De mítines por Barcelona

OPINIÓN

16 dic 2017 . Actualizado a las 09:55 h.

Ayer viajé a Barcelona por motivos profesionales. Salí de Santiago a las siete de la mañana, pero, cuando me ofrecieron un billete para regresar por la tarde, les dije que me quedaría a dormir allí, porque quería ir -literalmente- «a pasear un poco y a algún mitin electoral». Aunque yo prefiero Madrid, donde pasé siete años estudiando y haciendo el servicio militar, reconozco que Barcelona es una ciudad fascinante, hermosa y culta, que rezuma bienestar por todos los poros, y que permite al turista hacer lo que más puede le satisfacer: pasear la ciudad al mismo tiempo que la historia e ir viendo como se superponen culturas, estilos, economías, sociedades y revoluciones en un mosaico que puede definirse como equilibrado y brillante.

A muchos amigos les parece que Barcelona está petada de gente y que ya no quedan en esta ciudad lugares por donde pasear o salir a cenar sin sentir en el cogote el aliente del turismo. Y a otros les parece insoportable que a cualquier sitio que vayas te hablen siempre en catalán, antes de saber si eres gallego, turco o alemán. Pero yo tampoco tengo ese problema y jamás he sentido la más mínima desconsideración por el hecho de que hablen entre ellos un catalán que yo no hablo en la intimidad, pero que pillo lo suficiente para no sentirme aislado durante cualquier conversación. Y también sé -aunque esto es un secreto- que la preciosa iglesia de Santa María del Mar suele estar silenciosa y recogida y que en su entorno hay buenos lugares para almorzar a la catalana y para degustar muy buen café antes de regresar, para cenar, al paseo de Gracia, una de las modernas arterias más hermosas del mundo.

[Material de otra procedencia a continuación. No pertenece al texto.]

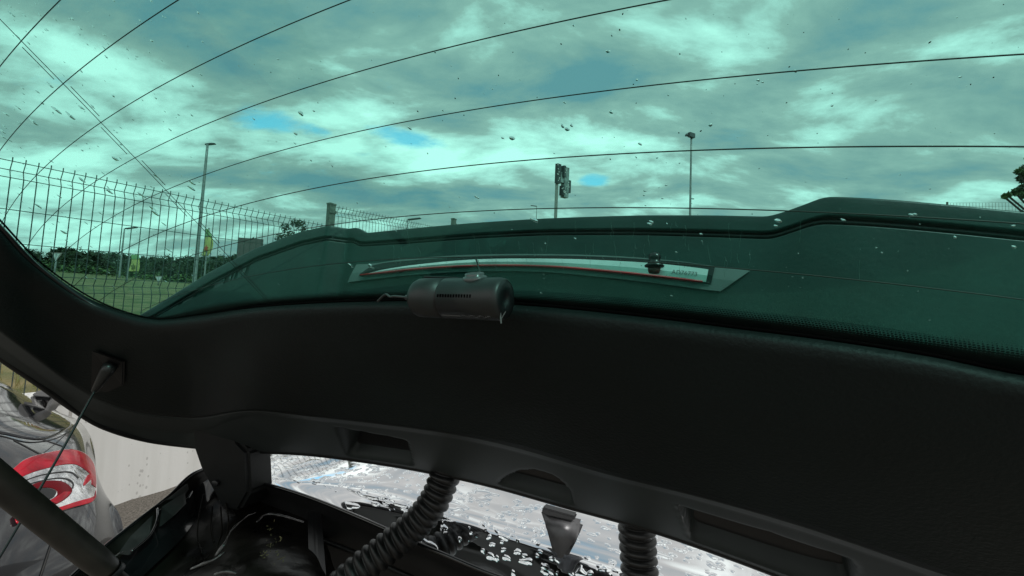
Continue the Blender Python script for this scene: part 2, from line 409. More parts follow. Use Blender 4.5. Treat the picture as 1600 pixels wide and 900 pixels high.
# carry on to the right, mirrored in the gate's own axes
for a_, sh in ((.42, 1), (.52, 1), (.60, 1)):
    a_ = a_*GS
    ctl.append([G(np.array(a_), -.03*GS, -.006), G(np.array(a_), -.045*GS, -.013), G(np.array(a_), -.15*GS, -.03), G(np.array(a_), -.275*GS, -.036), G(np.array(a_), -.29*GS, -.024), G(np.array(a_), -.415*GS, -.004)])
ctl = np.array(ctl)                                   # ncol x 6 x 3
NU = 300
cols = np.stack([cr(ctl[:, k], NU) for k in range(6)], 0)
def rowblend(k0, k1, n): return [cols[k0]*(1-t)+cols[k1]*t for t in np.linspace(0, 1, n)]
face = np.stack([cr(cols[[0, 1, 2, 3]][:, j], 26) for j in range(NU)], 1)
gtrim = grid('tailgate_trim', face, TRIM, car); solid(gtrim, .006, 1)
# ledge below the face, with two finger recesses and a round-topped one pressed in
def ab(P):
    q = P-GO; return q@gu, q@gg
NUL, NVL = 420, 40
cl = np.stack([cr(ctl[:, k], NUL) for k in (3, 4, 5)], 0)
led = np.concatenate([np.stack([cl[0]*(1-t)+cl[1]*t for t in np.linspace(0, 1, 8)]), np.stack([cl[1]*(1-t)+cl[2]*t for t in np.linspace(0, 1, NVL-7)[1:]])], 0)
def pxof(P):
    q = P-CP; d = q@Fv; return 800+FPX*(q@Rv)/d, 450-FPX*(q@Uv)/d
PX, PY = pxof(led)
def quadmask(x, y, poly, soft):
    m_ = np.ones_like(x); k = len(poly)
    for i in range(k):
        (x0, y0), (x1, y1) = poly[i], poly[(i+1) % k]
        L_ = math.hypot(x1-x0, y1-y0); dist = ((x-x0)*-(y1-y0)+(y-y0)*(x1-x0))/L_
        m_ = np.minimum(m_, sstep(dist, -soft/2, soft/2))
    return m_
rec = quadmask(PX, PY, [(530, 672), (632, 691), (642, 728), (546, 712)], 9)
rec = np.maximum(rec, quadmask(PX, PY, [(1066, 796), (1200, 836), (1330, 880), (1330, 930), (1085, 846)], 10))
hd = np.hypot((PX-830)/66, (PY-(792))/58)
rec = np.maximum(rec, 1-sstep(hd, .90, 1.0))
rec = rec*(1-sstep(np.arange(NVL), NVL-7, NVL-4))[:, None]
led = led + (rec*.042)[..., None]*gn
ledge = grid('trim_ledge', led, LEDGE, car); solid(ledge, .005, 1)
# rubber lip along the lower edge and around the outer rim
rim = cr(ctl[:, 5], 260)
tube('rim_seal', rim+gn*.004-gg*.004, .0062, RUBBER, car, 10)
tube('inner_seal', cr(cols[0], 260)+gn*.002, .001, mat('glass_bond', (.002, .002, .002), .9, spec=.05), car, 8)
# painted outer skin over the trim, from the rim up to under the window edge
sk = np.stack([cols[5]+gn*.012, cols[4]*.5+cols[5]*.5+gn*.050, cols[4]+gn*.062, cols[3]*.8+cols[2]*.2+gn*.062, cols[2]*.7+cols[1]*.3+gn*.018, cols[1]+gn*.006], 0)
skin = grid('tailgate_skin', np.stack([cr(sk[:, j], 16) for j in range(NU)], 1), SKIN, car); solid(skin, .002, 1)

# spoiler ----------------------------------------------------------
sp_dir = gg*math.cos(math.radians(52))+gn*math.sin(math.radians(52)); sp_out = np.cross(gu, sp_dir); sp_out = sp_out if sp_out@hv > 0 else -sp_out   # sp_out: away from camera
SB, SO = -.062*GS, .040
def S(a, wv, out=0.):
    a = np.asarray(a, float); wv = np.asarray(wv, float)
    return G(a, SB+0*a, SO)+wv[..., None]*sp_dir+(np.asarray(out, float)+0*a)[..., None]*sp_out
def shit(px, py, out=0.):
    d = ray(px, py); x_ = np.array([0., .08, .45])
    if px < 500: x_ = np.array([-.35, .05, .6])
    if px > 1200: x_ = np.array([.25, .1, .35])
    for _ in range(60):
        r = CP+x_[2]*d-S(np.array(x_[0]), np.array(x_[1]), out)
        J = np.stack([-(S(np.array(x_[0]+1e-5), np.array(x_[1]), out)-S(np.array(x_[0]), np.array(x_[1]), out))/1e-5, -sp_dir, d], 1)
        dx = np.linalg.solve(J, -r); x_ = x_+np.clip(dx, -.1, .1)
        if np.abs(dx).max() < 1e-9: break
    return x_
topE = [(196, 506), (240, 480), (285, 452), (330, 424), (400, 388), (470, 362), (538, 347), (552, 352), (572, 364), (640, 357), (740, 348), (850, 341), (1000, 336), (1120, 336), (1200, 338), (1228, 330), (1262, 316), (1290, 305), (1400, 312), (1500, 321), (1600, 331), (1800, 352)]
grv = [(196, 520), (244, 494), (292, 466), (335, 441), (402, 406), (470, 382), (530, 369), (542, 375), (562, 383), (640, 378), (740, 370), (850, 364.5), (1000, 364), (1120, 367), (1205, 370), (1234, 361), (1258, 351), (1284, 344), (1400, 352), (1500, 361), (1600, 371), (1800, 393)]
oW = lambda x: float(np.interp(x, [538, 556, 1225, 1270], [-.020, 0, 0, -.006]))
tA = np.array([shit(*q, oW(q[0])) for q in topE]); gA = np.array([shit(*q, oW(q[0])) for q in grv])
a_s = np.linspace(tA[0][0]-.0, min(tA[-1][0], .62*GS), 320)
wt = np.interp(a_s, tA[:, 0], tA[:, 1]); wg = np.interp(a_s, gA[:, 0], gA[:, 1])
ker = np.array([1, 2, 1.])/4
for _ in range(2):
    wt[1:-1] = np.convolve(wt, ker, 'valid'); wg[1:-1] = np.convolve(wg, ker, 'valid')
aLw = shit(540, 360)[0]; aRw = shit(1225, 350)[0]
wing = sstep(a_s, aLw+.03, aLw-.03)*1.0 + sstep(a_s, aRw-.02, aRw+.05)
wing_out = -.020*sstep(a_s, aLw+.008, aLw-.008)-.006*sstep(a_s, aRw-.02, aRw+.05)
prof = []
hgt = wt-wg
for (src, t, o) in [('b', -.03, .0), ('b', .15, 0), ('b', .4, .0), ('b', .6, 0), ('b', .8, 0), ('b', .97, 0), ('g', -.0022, .0), ('g', -.0012, .003), ('g', .0005, .0045), ('g', .0022, .003), ('g', .0034, -.001),
                    ('t', .12, -.0015), ('t', .3, -.0015), ('t', .6, -.0015), ('t', .88, -.0015), ('t', .96, -.0012), ('t', .99, .0006), ('t', 1., .0025), ('t', 1., .006), ('t', .98, .009), ('t', .9, .02), ('t', .4, .04), ('b', .5, .05), ('b', -.03, .04)]:
    wv = {'b': -.02+(wg+.02)*t, 'g': wg+t, 't': wg+hgt*t}[src]
    prof.append(S(a_s, wv, o+wing_out))
spo = grid('spoiler', prof, SPOIL, car)
# black groove seal lying in the channel
tube('groove_seal', S(a_s, wg, .0012+wing_out), .0019, RUBBER, spo, 8)
# lamp housing, dark surround, lens, red filament
def sP(px, py, out): q = shit(px, py, out); return CP+q[2]*ray(px, py)
def strip(name, top, bot, out0, out1, m, parent, n=90):
    """plate standing proud of the spoiler between two traced edges"""
    T = cr([shit(*q, out1)[:2] for q in top], n); B = cr([shit(*q, out1)[:2] for q in bot], n)
    prof = [S(B[:, 0], B[:, 1], out0), S(B[:, 0], B[:, 1], out1), S(B[:, 0]*.5+T[:, 0]*.5, B[:, 1]*.5+T[:, 1]*.5, out1-.0008), S(T[:, 0], T[:, 1], out1), S(T[:, 0], T[:, 1], out0), S(B[:, 0], B[:, 1], out0)]
    o = grid(name, prof, m, parent, smooth=False); return o
lamp_h = strip('lamp_housing', [(557, 413), (580, 412), (640, 404), (740, 398), (850, 397), (960, 400), (1060, 408), (1117, 416), (1172, 423)],
               [(543, 441), (575, 437), (640, 430), (740, 424), (850, 425), (960, 435), (1060, 447), (1105, 453), (1126, 455)], .006, -.004, mat('housing_plastic', (.16, .17, .168), .45, var=.08, vscale=20), spo)
surr = strip('lamp_surround', [(562, 428), (585, 414), (640, 407), (740, 400.5), (850, 399), (960, 402), (1060, 409), (1100, 414), (1117, 417)],
             [(562, 431), (600, 428), (640, 423), (740, 417), (850, 418), (960, 427), (1060, 438), (1095, 442), (1111, 444)], 0, -.0055, DARK, spo)
lens = strip('brake_lamp', [(575, 427), (600, 421), (650, 413.5), (740, 405.5), (850, 404), (960, 407), (1040, 413), (1090, 418.5), (1107, 421)],
             [(565, 430), (600, 425.5), (650, 420), (740, 414.5), (850, 416), (960, 425), (1040, 434), (1090, 439), (1103, 440.5)], 0, -.0075, CHROME, spo)
strip('red_filament', [(563, 428.5), (600, 424), (650, 418.5), (740, 413.5), (850, 414.2), (960, 422.5), (1040, 431), (1080, 436), (1098, 438.5)],
      [(563, 431), (600, 427.5), (650, 422.2), (740, 417), (850, 418), (960, 426.6), (1040, 435.2), (1080, 440), (1098, 441.5)], 0, -.0085, RED, lens)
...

Pero no dejé de ir, como ya dije, a dos mítines independentistas, uno de Esquerra Republicana y el otro de Junts per Catalunya. Y tuve la extraña sensación de que entre el mundo que se ve y se vive fuera y el que se narra y se sufre dentro no hay, apenas, ninguna coincidencia. Toda la política catalana, especialmente la independentista, gira en torno a un conflicto totalmente fabulado que la gente vive con una pasión a veces muy intensa, que recuerda la tensión que se vive en los teatros del Eixample, en las óperas del Liceo o en los encuentros del Camp Nou. La pasión es real e intensa, pero no está conectada con los problemas y el ambiente de las calles. Y cuando termina el mitin y la gente vuelve a la realidad, hay que recorrer la misma distancia que cuando acabamos de ver La Guerra de las Galaxias y nos vamos a la parada más cercana a esperar el autobús.

La política catalana es un enorme problema, pero apenas tiene problemas concretos. Gira sobre sí misma como un torbellino de difícil solución, porque apenas necesitan nada de lo que se les puede dar y porque casi todo lo exigen es utópico, extemporáneo, de alto riego, o un puro disparate. Por eso les resumo esta crónica en trece palabras: Cataluña bien; su política un desastre; y Barcelona hermosa y alegre como siempre.